Operator splitting schemes for American options under the two-asset Merton jump-diffusion model

TL;DR

This paper develops and compares efficient operator splitting numerical schemes for pricing American options under a complex two-asset jump-diffusion model, focusing on convergence and performance in practical computations.

Contribution

It adapts and evaluates various operator splitting schemes, including IMEX and ADI types, for solving the two-dimensional PIDCP in American option pricing under jump-diffusion.

Findings

Schemes effectively handle nonlocal integral terms explicitly.

Numerical experiments demonstrate convergence and efficiency.

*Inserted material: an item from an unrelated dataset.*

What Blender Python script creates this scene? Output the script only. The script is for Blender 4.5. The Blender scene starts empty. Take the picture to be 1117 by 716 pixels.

Performance varies with different splitting and penalty methods.

Abstract

This paper deals with the efficient numerical solution of the two-dimensional partial integro-differential complementarity problem (PIDCP) that holds for the value of American-style options under the two-asset Merton jump-diffusion model. We consider the adaptation of various operator splitting schemes of both the implicit-explicit (IMEX) and the alternating direction implicit (ADI) kind that have recently been studied for partial integro-differential equations (PIDEs) in [3]. Each of these schemes conveniently treats the nonlocal integral part in an explicit manner. Their adaptation to PIDCPs is achieved through a combination with the Ikonen-Toivanen splitting technique [14] as well as with the penalty method [32]. The convergence behaviour and relative performance of the acquired eight operator splitting methods is investigated in extensive numerical experiments for American put-on-the-min and put-on-the-average options.